Streetlamps are positioned at intervals of 240 m along a road and angsana trees are planted at intervals of 192 m. The first angsana tree is planted beside the first streetlamp.
(a)If the last angsana tree if planted beside the last tree lamp, find the least possible distance between the first and the last angsana tree.
(b)Find, using your answer in (a), the total number of streetlamps and angsana trees within this section of the road.
To find the least possible distance between the first and last angsana tree, we need to find the least common multiple (LCM) of 240 and 192.

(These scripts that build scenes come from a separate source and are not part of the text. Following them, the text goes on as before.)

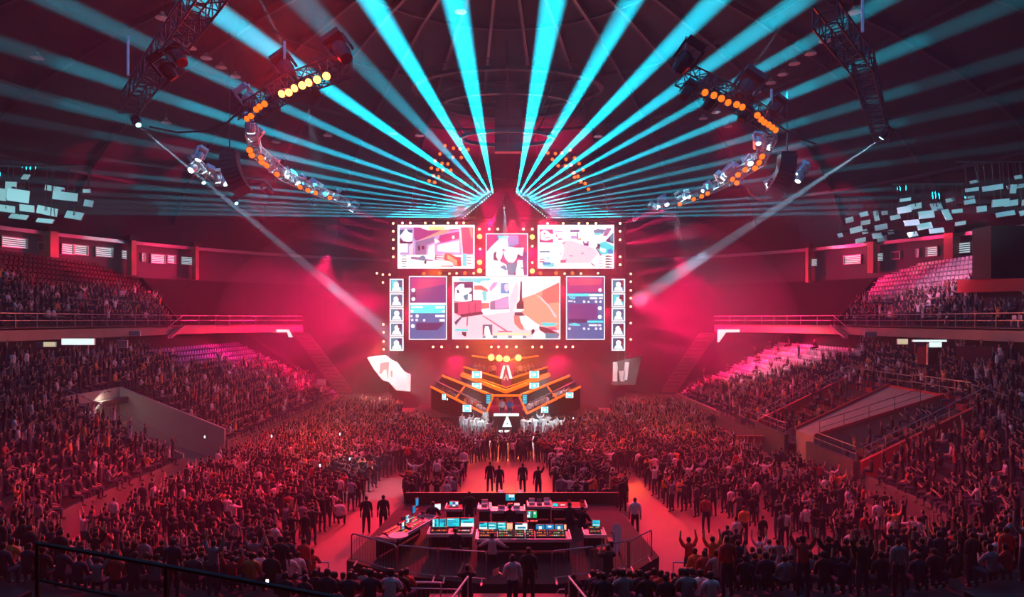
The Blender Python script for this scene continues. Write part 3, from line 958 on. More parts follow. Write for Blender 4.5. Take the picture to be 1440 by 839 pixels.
tr = [
    ('q', z((450, 350), (560, 320), (950, 440), (1040, 540), (900, 700), (420, 700), (480, 480))), ('o', z((60, 120), (1300, 120), (1290, 160), (60, 160))),
    ('s', z((700, 300), (760, 280), (760, 320), (700, 320))),
    ('V', z((80, 145), (300, 145), (300, 360), (80, 355))), ('o', z((90, 190), (150, 150), (210, 170), (250, 210), (330, 240), (330, 290), (250, 310), (180, 330), (100, 310))),
    ('D', z((145, 200), (175, 200), (170, 230), (145, 225))), ('g', z((170, 270), (260, 285))),
    ('g', z((340, 180), (370, 260), (380, 280), (350, 270))), ('g', z((380, 290), (450, 315))), ('l', z((330, 170), (460, 190))), ('g', z((580, 150), (730, 190))),
    ('g', z((690, 200), (710, 310))), ('l', z((590, 250), (690, 300))), ('g', z((430, 370), (520, 345), (470, 385))),
    ('t', z((960, 160), (1020, 140), (1170, 150), (1110, 220), (980, 220))), ('c', z((970, 200), (1100, 200), (1060, 240), (990, 240))),
    ('g', z((1180, 120), (1260, 130), (1180, 260), (1110, 250))), ('n', z((1160, 330), (1280, 200), (1290, 380), (1160, 340))), ('t', z((1230, 250), (1290, 200), (1290, 340), (1240, 350))),
    ('c', z((1030, 380), (1150, 340), (1290, 420), (1290, 480), (1180, 550), (1100, 560), (1000, 470))), ('o', z((1070, 440), (1170, 470), (1150, 530), (1070, 500))),
    ('d', z((1020, 370), (1080, 400), (1050, 470), (1000, 440), (1030, 420))), ('b', z((1190, 480), (1240, 460), (1290, 500), (1280, 545), (1200, 545))), ('d', z((1000, 440), (1090, 560), (1080, 575), (990, 455))),
    ('v', z((785, 340), (885, 340), (880, 420), (800, 405))), ('o', z((810, 310), (860, 310), (860, 370), (810, 370))),
    ('t', z((80, 500), (250, 522))), ('c', z((130, 700), (320, 690), (320, 760), (140, 755))), ('c', z((180, 600), (250, 625))), ('b', z((130, 680), (260, 720))),
    ('m', z((80, 625), (160, 640))), ('m', z((80, 665), (160, 685))), ('p', z((420, 650), (520, 640), (500, 690), (420, 690))),
    ('m', z((910, 680), (990, 740), (980, 750), (930, 720))),
    ('g', z((400, 540), (440, 555))), ('g', z((760, 530), (800, 548))), ('g', z((570, 570), (620, 585)))]
for yy in (575, 620, 662, 705, 750):
    tr += [('D', z((1155, yy), (1225, yy+20))), ('m', z((1225, yy+6), (1265, yy+20))), ('l', z((1040, yy-8), (1110, yy+6)))]
screen('game_screen', 'upper LED screen with a pale pink street game view, white-seat side', 756, 863.5, 316, 377.5, tr)
z = zm(7.49, 676, 280)
cen = [('V', z((65, 375), (180, 375), (140, 500), (65, 580))), ('m', z((120, 500), (240, 520), (230, 660), (120, 660))),
       ('b', z((170, 380), (400, 380), (400, 470), (310, 510), (240, 480), (190, 440))), ('p', z((390, 375), (495, 375), (495, 560), (430, 520))), ('v', z((400, 560), (495, 560), (495, 800), (450, 800))),
       ('C', z((180, 385), (300, 385), (270, 430), (200, 430))),
       ('w', z((60, 560), (110, 500), (160, 450), (210, 410), (280, 420), (290, 490), (270, 520), (240, 540), (220, 620), (200, 650), (270, 690), (290, 800), (60, 800))),
       ('w', z((240, 560), (290, 500), (380, 510), (455, 510), (440, 600), (390, 580), (370, 640), (340, 670), (290, 660), (255, 620))),
       ('w', z((370, 700), (390, 640), (440, 640), (455, 800), (370, 800))),
       ('n', z((135, 570), (165, 540), (160, 600), (190, 650), (135, 640))), ('n', z((385, 570), (435, 600), (410, 620), (390, 610))),
       ('t', z((280, 675), (390, 670), (365, 770), (290, 760))), ('t', z((200, 715), (250, 690), (280, 740), (260, 750))), ('t', z((300, 755), (350, 805))), ('n', z((420, 720), (455, 732))), ('t', z((225, 520), (250, 545)))]
screen('map_screen', 'small square LED screen with white map shapes on blue and magenta', 683, 742.5, 328, 388, cen, bg='m')
z = zm(7.49, 540, 384)
st = [('V', z((285, 55), (645, 55), (645, 180), (285, 240))), ('v', z((285, 180), (645, 120), (645, 320), (285, 320))), ('n', z((285, 240), (340, 150), (340, 310), (285, 310))),
      ('o', z((270, 312), (655, 334))), ('C', z((280, 338), (645, 420))), ('B', z((280, 420), (645, 690))), ('n', z((340, 520), (640, 520), (560, 600), (340, 600)))]
for x, y, a, b in ((290, 350, 410, 366), (540, 348, 640, 370), (280, 392, 310, 410), (610, 390, 640, 410), (540, 438, 640, 462), (585, 482, 640, 508), (280, 440, 300, 462)):
    st.append(('o', z((x, y), (a, b))))
for x, y, r in ((310, 178, 22), (310, 272, 22), (305, 556, 22), (350, 450, 18), (298, 492, 14), (345, 492, 14), (424, 494, 14)):
    st.append(('o', z((x, y, r))))
screen('score_screen', 'tall LED score screen with cyan band over blue, purple-seat side', 575, 628.5, 388, 477.5, st, bg='v')
z = zm(7.49, 788, 384)
st = [('V', z((75, 55), (450, 55), (450, 190), (75, 210))), ('p', z((75, 55), (450, 55), (420, 120), (100, 130))), ('B', z((75, 212), (450, 690))), ('v', z((85, 320), (390, 320), (390, 480), (280, 500), (85, 510))), ('n', z((85, 480), (280, 480), (280, 520), (85, 520))),
      ('C', z((75, 215), (450, 242))), ('o', z((300, 222), (450, 240))), ('c', z((90, 245), (160, 250), (150, 275), (100, 265))),
      ('C', z((285, 500), (450, 520))), ('c', z((90, 535), (150, 522), (210, 540), (205, 555), (90, 550)))]
for x, y, a, b in ((310, 252, 390, 272), (405, 252, 445, 270), (80, 288, 130, 300), (300, 538, 390, 556), (400, 538, 430, 556)):
    st.append(('o', z((x, y), (a, b))))
for x, y, r in ((417, 178, 20), (415, 368, 22), (415, 460, 22), (250, 300, 14), (297, 302, 12), (376, 300, 14), (422, 300, 14), (95, 584, 14), (250, 584, 14), (297, 586, 12), (376, 584, 14), (422, 584, 14), (148, 300, 10)):
    st.append(('o', z((x, y, r))))
screen('score_screen', 'tall LED score screen with magenta top and blue rows, white-seat side', 796, 850.5, 388, 477.5, st, bg='v')
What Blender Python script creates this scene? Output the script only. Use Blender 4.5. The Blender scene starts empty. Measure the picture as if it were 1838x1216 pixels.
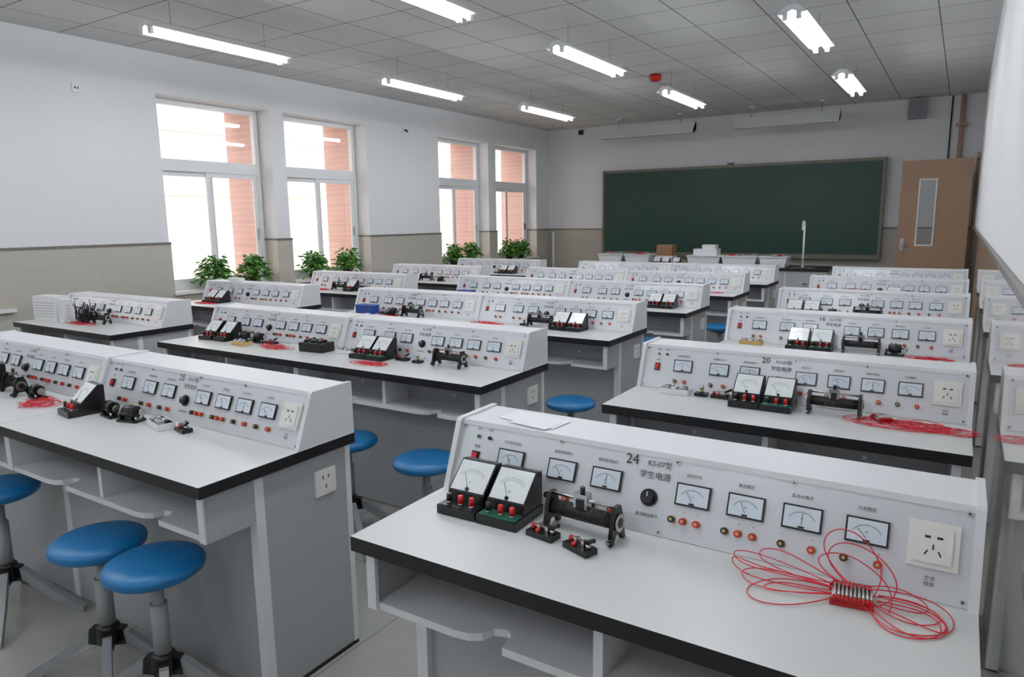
import bpy, bmesh, math, random
from mathutils import Vector, Matrix
random.seed(7)
scene=bpy.context.scene
try:
    scene.view_settings.view_transform='Standard'
    scene.view_settings.look='None'
except Exception as e: print(e)

# ------------------------------------------------------------ materials
def lin(c):
    return tuple((x/12.92 if x<=.04045 else ((x+.055)/1.055)**2.4) for x in [v/255 for v in c])+(1,)
def mat(name,rgb,rough=.5,metal=0,emit=None,estr=0,noise=0,nscale=30,coat=0,spec=None):
    m=bpy.data.materials.new(name);m.use_nodes=True
    nt=m.node_tree;b=nt.nodes['Principled BSDF']
    b.inputs['Base Color'].default_value=lin(rgb)
    b.inputs['Roughness'].default_value=rough;b.inputs['Metallic'].default_value=metal
    if coat:b.inputs['Coat Weight'].default_value=coat
    if spec is not None:b.inputs['Specular IOR Level'].default_value=spec
    if emit:
        b.inputs['Emission Color'].default_value=lin(emit);b.inputs['Emission Strength'].default_value=estr
    if noise:
        tc=nt.nodes.new('ShaderNodeTexCoord');n=nt.nodes.new('ShaderNodeTexNoise');n.inputs['Scale'].default_value=nscale
        n.inputs['Detail'].default_value=4
        r=nt.nodes.new('ShaderNodeMapRange');r.inputs[3].default_value=1-noise;r.inputs[4].default_value=1+noise
        mx=nt.nodes.new('ShaderNodeVectorMath');mx.operation='SCALE';mx.inputs[0].default_value=lin(rgb)[:3]
        nt.links.new(tc.outputs['Object'],n.inputs['Vector']);nt.links.new(n.outputs['Fac'],r.inputs[0])
        nt.links.new(r.outputs[0],mx.inputs['Scale']);nt.links.new(mx.outputs[0],b.inputs['Base Color'])
    return m
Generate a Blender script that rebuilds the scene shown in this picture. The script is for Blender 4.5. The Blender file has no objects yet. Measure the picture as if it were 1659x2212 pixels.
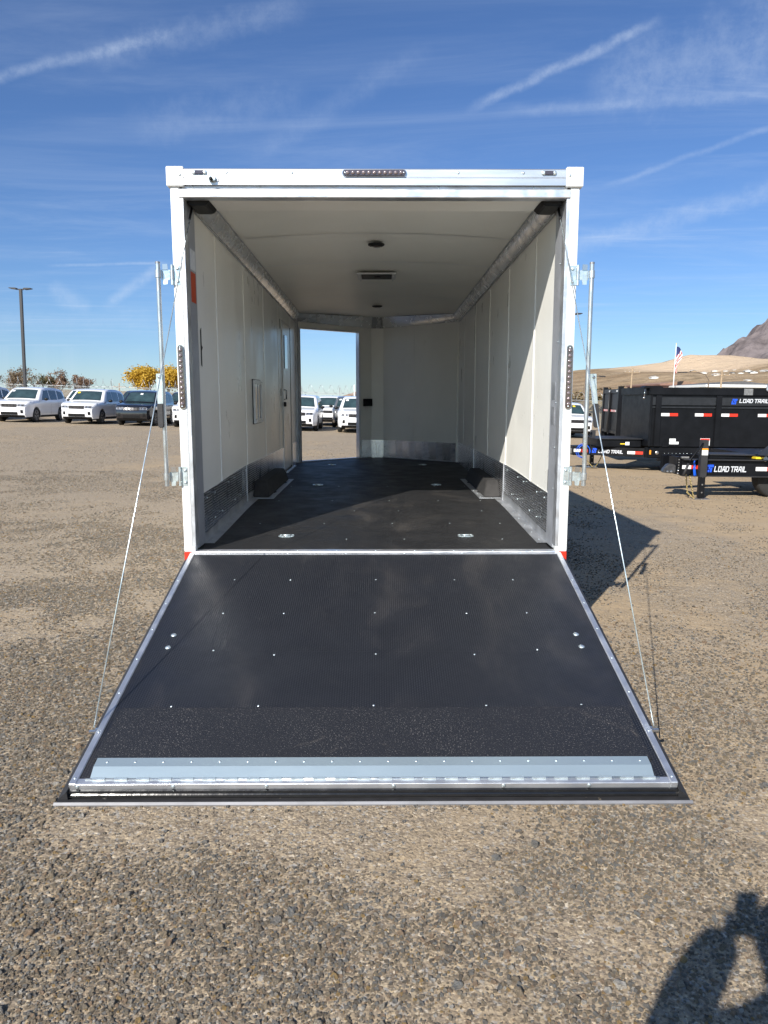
import bpy, bmesh, math, random
import numpy as np
from mathutils import Vector, Matrix, Euler, noise as mnoise
random.seed(7); rng = np.random.default_rng(7)
R = math.radians
scene = bpy.context.scene
COL = scene.collection
# ---------------------------------------------------------------- camera, sky, sun
PITCH, YAW, FPX = R(8.53), R(0.40), 1640.0
cam_data = bpy.data.cameras.new('camera'); cam = bpy.data.objects.new('camera', cam_data); COL.objects.link(cam)
cam.location = (0, 0, 1.63); cam.rotation_euler = (math.pi/2-PITCH, 0, -YAW)
cam_data.sensor_width = 36; cam_data.sensor_fit = 'AUTO'; cam_data.lens = 36*FPX/2212
cam_data.clip_start = 0.01; cam_data.clip_end = 20000
scene.camera = cam
scene.render.resolution_x = 768; scene.render.resolution_y = 1024
scene.view_settings.view_transform = 'Standard'; scene.view_settings.look = 'None'
scene.view_settings.exposure = 0.90; scene.view_settings.gamma = 1
scene.render.engine = 'CYCLES'
SUN_EL = R(33.0)
SUNV = Vector((-.466*math.cos(SUN_EL), -.885*math.cos(SUN_EL), math.sin(SUN_EL))).normalized()   # towards the sun
sd = bpy.data.lights.new('sun', 'SUN'); sd.energy = 4.25; sd.angle = R(0.5); sd.color = (1.0, .945, .86)
sun = bpy.data.objects.new('sun', sd); COL.objects.link(sun)
sun.rotation_euler = SUNV.to_track_quat('Z', 'Y').to_euler()

F0 = Vector((math.sin(YAW), math.cos(YAW), 0)); RT = Vector((math.cos(YAW), -math.sin(YAW), 0)); ZU = Vector((0, 0, 1))
FW = F0*math.cos(PITCH)-ZU*math.sin(PITCH); UPV = F0*math.sin(PITCH)+ZU*math.cos(PITCH)
def skydir(x, y):      # a direction of the sky as an azimuth / height pair measured on the photograph
    return (FW+RT*((x-829.5)/FPX)+UPV*((1106-y)/FPX)).normalized()

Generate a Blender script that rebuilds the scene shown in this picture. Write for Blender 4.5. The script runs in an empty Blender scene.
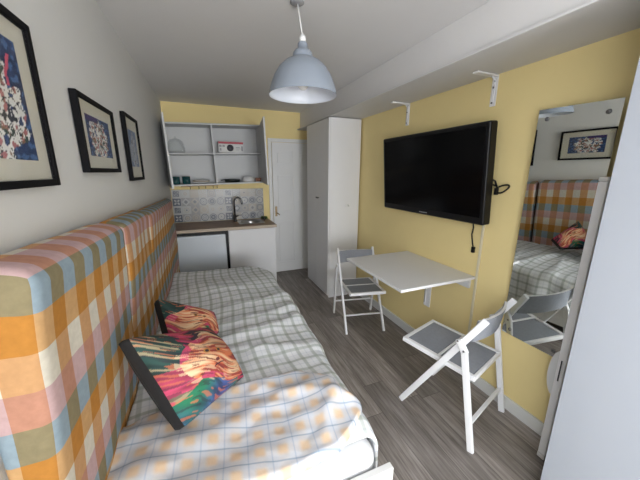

We can find the LCM by finding the prime factorization of both numbers:
240 = 2^4 * 3 * 5
192 = 2^6 * 3
To find the LCM, we take the highest power of each prime factor that appears in the factorizations:
LCM = 2^6 * 3 * 5 = 960
So the least possible distance between the first and last angsana tree is 960 meters.
To find the total number of streetlamps and angsana trees within this section of the road, we need to find the number of intervals of 240 and 192 that fit within a distance of 960 meters.
First, let's find the number of intervals of 240:
960 / 240 = 4
There are 4 intervals of 240, so there are 4 streetlamps.
Next, let's find the number of intervals of 192:
960 / 192 = 5
There are 5 intervals of 192, so there are 5 angsana trees.
Therefore, the total number of streetlamps and angsana trees within this section of the road is 4 streetlamps and 5 angsana trees.